Kukliński served as general staff officer of the Warsaw Pact and was considered one of the most trustworthy by both the Soviets and Polish communist leadership. When he was sure Poland could be annihilated in nuclear war he decided to cooperate with the US intelligence. The information he provided was crucial for shaping NATO’s strategy vis a vis the Soviets and alerting them about the coming martial law that was introduced in Poland in 1981.
Ryszard Kukliński was born on 30 June 1930 in Warsaw. Soon after the end of the 2 World War in 1946, he joined the Polish Workers’ Party and became a student at the Officer Infantry School No. 1 in Wrocław.
In 1950 he became a graduate with the rank of warrant officer.
He worked on his education and was often promoted for his skills. In 1964, he graduated from the General Staff Academy.
From 1967 to 1968, he served with the International Surveillance and Inspection Commission in Vietnam. After his return to Poland, he work on exercises and plans for the invasion of Czechoslovakia by Warsaw Pact troops.
In 1972 Kukliński was promoted to the rank of colonel in the Polish People’s Army.
As an officer of the General Staff’s Board I, he learnt many of the secrets of the People’s Polish Army and the Warsaw Pact, including the strategic war plans against the West. In the early 1980s, he also participated in the preparations for the introduction of martial law in the People’s Republic of Poland.
He started his cooperation with the Polish Internal Military Service in 1962, and became very close to General Wojciech Jaruzelski, Czesław Kiszczak and the ‘Soviet comrades’.
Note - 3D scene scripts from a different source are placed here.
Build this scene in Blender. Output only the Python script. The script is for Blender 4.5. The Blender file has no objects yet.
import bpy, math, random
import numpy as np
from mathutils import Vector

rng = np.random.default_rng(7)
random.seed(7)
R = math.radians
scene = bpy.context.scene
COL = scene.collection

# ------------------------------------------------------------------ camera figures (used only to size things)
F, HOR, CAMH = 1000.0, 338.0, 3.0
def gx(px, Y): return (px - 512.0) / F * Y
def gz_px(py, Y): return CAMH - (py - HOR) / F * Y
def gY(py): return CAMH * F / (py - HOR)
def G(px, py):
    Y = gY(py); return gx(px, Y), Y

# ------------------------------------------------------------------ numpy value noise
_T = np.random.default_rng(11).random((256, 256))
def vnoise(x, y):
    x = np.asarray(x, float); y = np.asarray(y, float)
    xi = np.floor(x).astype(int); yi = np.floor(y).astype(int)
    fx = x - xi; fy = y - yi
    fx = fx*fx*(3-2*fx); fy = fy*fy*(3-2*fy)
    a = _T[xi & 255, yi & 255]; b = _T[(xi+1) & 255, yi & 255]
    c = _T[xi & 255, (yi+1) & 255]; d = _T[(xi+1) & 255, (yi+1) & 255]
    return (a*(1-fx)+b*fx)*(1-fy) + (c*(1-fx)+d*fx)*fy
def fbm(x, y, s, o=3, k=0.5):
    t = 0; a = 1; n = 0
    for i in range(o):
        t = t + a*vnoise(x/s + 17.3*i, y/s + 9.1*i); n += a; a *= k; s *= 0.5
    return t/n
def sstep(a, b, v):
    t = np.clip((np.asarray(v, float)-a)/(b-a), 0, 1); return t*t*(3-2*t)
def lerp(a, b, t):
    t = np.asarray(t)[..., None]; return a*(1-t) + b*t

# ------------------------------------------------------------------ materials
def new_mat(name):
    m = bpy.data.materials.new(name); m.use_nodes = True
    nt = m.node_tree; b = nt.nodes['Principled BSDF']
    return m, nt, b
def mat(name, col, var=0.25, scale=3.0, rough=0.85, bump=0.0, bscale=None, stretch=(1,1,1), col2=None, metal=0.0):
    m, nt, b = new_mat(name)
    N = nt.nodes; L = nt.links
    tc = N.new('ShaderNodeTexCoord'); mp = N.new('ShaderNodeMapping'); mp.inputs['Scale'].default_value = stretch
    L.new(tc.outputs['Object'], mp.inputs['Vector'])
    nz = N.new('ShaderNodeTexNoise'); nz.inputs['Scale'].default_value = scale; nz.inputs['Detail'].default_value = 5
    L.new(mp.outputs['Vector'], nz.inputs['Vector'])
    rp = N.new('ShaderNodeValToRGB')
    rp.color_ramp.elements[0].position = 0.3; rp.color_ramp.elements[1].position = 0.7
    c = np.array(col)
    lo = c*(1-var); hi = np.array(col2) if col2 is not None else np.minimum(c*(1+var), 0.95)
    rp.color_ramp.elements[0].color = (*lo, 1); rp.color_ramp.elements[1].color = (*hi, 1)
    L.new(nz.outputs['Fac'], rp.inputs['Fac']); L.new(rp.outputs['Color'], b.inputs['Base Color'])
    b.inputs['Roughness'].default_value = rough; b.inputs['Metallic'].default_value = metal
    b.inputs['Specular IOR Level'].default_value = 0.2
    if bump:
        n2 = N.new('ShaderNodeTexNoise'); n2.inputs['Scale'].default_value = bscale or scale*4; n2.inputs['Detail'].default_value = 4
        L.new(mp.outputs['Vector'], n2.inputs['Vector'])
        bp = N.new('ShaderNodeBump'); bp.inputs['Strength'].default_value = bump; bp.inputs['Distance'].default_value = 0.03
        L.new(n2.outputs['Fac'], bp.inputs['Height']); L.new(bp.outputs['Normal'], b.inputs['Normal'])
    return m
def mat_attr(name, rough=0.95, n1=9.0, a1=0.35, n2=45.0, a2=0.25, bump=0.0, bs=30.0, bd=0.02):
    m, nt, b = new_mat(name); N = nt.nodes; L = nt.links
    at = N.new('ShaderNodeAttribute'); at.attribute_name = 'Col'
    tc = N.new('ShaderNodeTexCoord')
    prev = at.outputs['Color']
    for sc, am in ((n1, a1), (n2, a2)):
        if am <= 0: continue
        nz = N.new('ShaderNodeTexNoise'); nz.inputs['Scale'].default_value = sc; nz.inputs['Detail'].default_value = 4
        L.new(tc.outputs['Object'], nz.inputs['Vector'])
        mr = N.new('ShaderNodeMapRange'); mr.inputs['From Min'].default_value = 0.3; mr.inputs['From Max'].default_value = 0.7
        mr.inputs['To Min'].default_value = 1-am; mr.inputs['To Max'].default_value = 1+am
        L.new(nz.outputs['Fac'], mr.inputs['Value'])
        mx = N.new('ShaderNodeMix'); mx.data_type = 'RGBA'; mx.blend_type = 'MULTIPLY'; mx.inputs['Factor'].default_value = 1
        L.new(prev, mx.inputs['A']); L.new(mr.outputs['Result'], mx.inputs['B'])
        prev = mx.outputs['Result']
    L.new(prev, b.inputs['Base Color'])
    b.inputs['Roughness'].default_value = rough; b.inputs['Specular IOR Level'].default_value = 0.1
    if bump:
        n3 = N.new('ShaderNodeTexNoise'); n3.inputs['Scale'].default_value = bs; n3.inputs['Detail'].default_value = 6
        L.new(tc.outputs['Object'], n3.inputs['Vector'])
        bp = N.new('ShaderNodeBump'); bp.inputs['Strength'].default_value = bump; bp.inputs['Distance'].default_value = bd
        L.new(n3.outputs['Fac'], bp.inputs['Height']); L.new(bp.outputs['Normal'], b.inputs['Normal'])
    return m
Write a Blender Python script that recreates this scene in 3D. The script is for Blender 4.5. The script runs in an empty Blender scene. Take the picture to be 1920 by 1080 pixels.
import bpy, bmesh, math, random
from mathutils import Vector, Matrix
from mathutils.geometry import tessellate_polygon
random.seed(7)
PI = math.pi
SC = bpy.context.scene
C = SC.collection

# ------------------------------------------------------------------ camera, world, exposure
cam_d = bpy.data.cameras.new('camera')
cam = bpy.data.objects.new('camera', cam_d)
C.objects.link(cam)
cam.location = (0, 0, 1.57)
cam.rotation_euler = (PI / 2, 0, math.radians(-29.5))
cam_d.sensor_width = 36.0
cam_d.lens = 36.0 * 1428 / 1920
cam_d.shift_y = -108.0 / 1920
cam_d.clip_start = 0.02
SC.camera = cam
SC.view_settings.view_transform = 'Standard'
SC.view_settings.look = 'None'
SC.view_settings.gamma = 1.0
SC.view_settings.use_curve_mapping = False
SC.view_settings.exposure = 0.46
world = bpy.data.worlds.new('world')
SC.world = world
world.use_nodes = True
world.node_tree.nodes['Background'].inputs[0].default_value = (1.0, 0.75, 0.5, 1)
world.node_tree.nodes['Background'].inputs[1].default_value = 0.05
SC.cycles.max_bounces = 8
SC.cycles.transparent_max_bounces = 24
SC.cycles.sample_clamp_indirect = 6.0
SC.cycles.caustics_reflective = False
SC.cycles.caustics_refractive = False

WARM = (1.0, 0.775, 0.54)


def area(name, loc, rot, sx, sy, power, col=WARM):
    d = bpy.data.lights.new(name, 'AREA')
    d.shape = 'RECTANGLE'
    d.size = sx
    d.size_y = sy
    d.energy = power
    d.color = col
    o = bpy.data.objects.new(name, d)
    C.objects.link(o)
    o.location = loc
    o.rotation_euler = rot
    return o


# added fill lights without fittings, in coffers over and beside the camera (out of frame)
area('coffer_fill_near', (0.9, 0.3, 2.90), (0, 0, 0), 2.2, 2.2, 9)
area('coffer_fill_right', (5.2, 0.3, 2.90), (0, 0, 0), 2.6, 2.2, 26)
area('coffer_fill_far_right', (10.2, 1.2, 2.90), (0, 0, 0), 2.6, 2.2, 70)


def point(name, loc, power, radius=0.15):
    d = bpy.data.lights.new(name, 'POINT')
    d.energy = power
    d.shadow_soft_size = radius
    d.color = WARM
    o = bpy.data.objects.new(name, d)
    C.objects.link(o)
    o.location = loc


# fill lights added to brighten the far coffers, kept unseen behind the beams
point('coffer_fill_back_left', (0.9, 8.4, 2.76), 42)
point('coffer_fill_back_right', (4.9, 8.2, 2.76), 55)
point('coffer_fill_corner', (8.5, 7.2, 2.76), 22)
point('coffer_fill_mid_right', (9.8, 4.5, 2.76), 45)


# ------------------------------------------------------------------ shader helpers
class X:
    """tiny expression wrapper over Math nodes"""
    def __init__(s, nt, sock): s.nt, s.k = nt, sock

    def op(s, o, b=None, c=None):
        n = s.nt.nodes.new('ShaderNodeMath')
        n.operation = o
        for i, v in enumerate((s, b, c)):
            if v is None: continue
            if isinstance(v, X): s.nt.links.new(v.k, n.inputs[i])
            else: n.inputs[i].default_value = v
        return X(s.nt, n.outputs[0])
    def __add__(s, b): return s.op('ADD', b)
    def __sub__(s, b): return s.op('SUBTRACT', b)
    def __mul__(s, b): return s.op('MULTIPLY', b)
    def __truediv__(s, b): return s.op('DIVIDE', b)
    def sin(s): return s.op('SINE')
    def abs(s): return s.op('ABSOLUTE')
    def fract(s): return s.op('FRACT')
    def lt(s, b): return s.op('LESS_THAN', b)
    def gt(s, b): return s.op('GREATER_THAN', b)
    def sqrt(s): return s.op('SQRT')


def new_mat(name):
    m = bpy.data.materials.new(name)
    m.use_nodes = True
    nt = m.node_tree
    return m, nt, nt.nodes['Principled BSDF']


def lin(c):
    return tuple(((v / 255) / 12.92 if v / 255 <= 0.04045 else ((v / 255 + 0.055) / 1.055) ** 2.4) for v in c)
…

According to the American officers Kukliński provided strategic information, and was considered the most important US spy in the Soviet bloc, even more important than the famous Oleg Pienkowski.
The codename he received from the American intelligence was “Jack Strong”.
His work for US intelligence began in 1972. Within ten years, he provided the Americans with more than 40,000 pages of documents describing the Soviet Warsaw Pact military doctrine and plans.
The disclosure of Soviet plans for aggression against Central Europe helped NATO countries to prepare for defence and perhaps saved the world from World War III.
Threatened with deconspiration and arrest, Kukliński, his wife and two sons were evacuated from Poland by the CIA in November of 1981.
In 1984, the Warsaw Military District Court sentenced him in absentia to death. In the first half of the 1990s, both of the colonel’s sons died a few months apart in mysterious circumstances – most probably in an act of vengeance from the Soviet intelligence.
In 1995, the Military Chamber of the Polish Supreme Court revoked the verdict against Kukliński. The investigation into his case, which was resumed at that time, was discontinued in 1997. The prosecution considered that the Colonel had acted in a state of superior necessity.
Kukliński had planned to visit Poland after 1989, when he regained full citizenship rights, but feared for his safety. He received a Polish passport in 1998 but never visited his homeland.
Ryszard Kukliński died at the age of 73 in Tampa, Florida.
The urn containing the Colonel’s ashes was returned to Poland and was placed in the Alley of the Honor Lane at the Powązki Military Cemetery in Warsaw on 19 June 2004.